Spitalfields scheme rejected by councillors

British Land’s Blossom Street development on the edge of Spitalfields was thrown out by Tower Hamlets planning committee last night - against planning officers’ recommendation.

Opponents of the controversial scheme, who were led by veteran East End campaigner Dan Cruickshank, were today celebrating “a victory for local democracy – and for common sense”.

They had claimed the proposals would have flattened 70% of the buildings in the Elder Street conservation area of Norton Folgate.

The developer countered that it had come up with a heritage-led, low-rise scheme that respected the area. Head of development Nigel Webb said it had hired Duggan Morris, DSDHA and Stanton Williams as part of its efforts “to ensure design variation, in keeping with the character of the wider area”.

In a statement today, British Land said: “We are disappointed the planning committee did not recognise the considerable merits of our scheme and we are now considering our options.”

The committee’s concerns revolved around affordable housing, bulk and massing and heritage.

Oliver Leigh-Wood told the Hackney Citizen: “We are very pleased at the councillors’ decision but we accept it is merely part of an ongoing battle which sadly is attempting to erase a conservation area.”

The 32,000sq m scheme was for new offices, retail units and 40 apartments.

In April Cruickshank told a packed meeting he was prepared to squat the buildings, as he did in a previous battle in the 1970s. On Sunday around 500 people linked hands around the buildings as part of a last-ditch publicity stunt to demonstrate their strength of feeling.

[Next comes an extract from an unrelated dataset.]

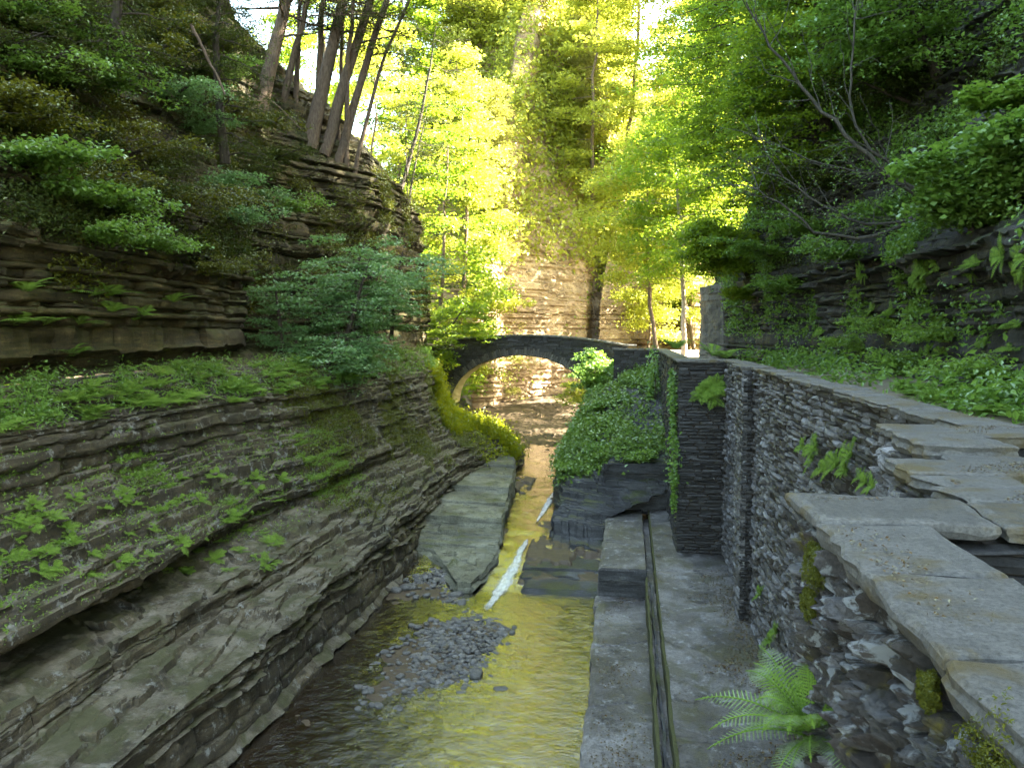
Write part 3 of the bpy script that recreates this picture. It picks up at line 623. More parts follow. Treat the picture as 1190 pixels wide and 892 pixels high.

A Tower Hamlets council spokesperson said: “Last night at the Strategic Development Committee, the committee resolved not to follow the officers’ recommendation to approve the Norton Folgate planning application. The committee raised concerns around the impact that this would have on the historic buildings and the conservation area. They also expressed concern around the general level of housing as well as affordable housing in the planning proposals.”

Spitalfields Trust statement

This is a victory for local democracy – and for common sense. Ignoring its own officers advice and the opinion of Historic England members of Tower Hamlets planning committee has rejected a scheme that is too big for its sensitive historic site and which would destroy far too much of the conservation area for which it is proposed.

No members of the planning committee supported the scheme and British Land should now listen to the people of Tower Hamlets – whose desire has been expressed through their elected councillors on the committee – and redesign a scheme that was last night condemned as too greedy and too destructive.

The Spitalfields Trust accepted  British Land’s initial invitation to work with them to produce an acceptable scheme. But the Trust found its observations, criticism and advice constantly ignored.

It had no choice but to go into direct opposition and, in consequence, produced – with John Burrell – an “alternative” scheme for the site. This scheme demonstrates how the Blossom Street site could be developed – but in a far more modest manner that respects existing scale and the fabric and character of the conservation area.

The Spitalfields Trust would be more than happy to work again with British Land if it learns from last night and commits itself to the production of a more sympathetic scheme for Norton Folgate.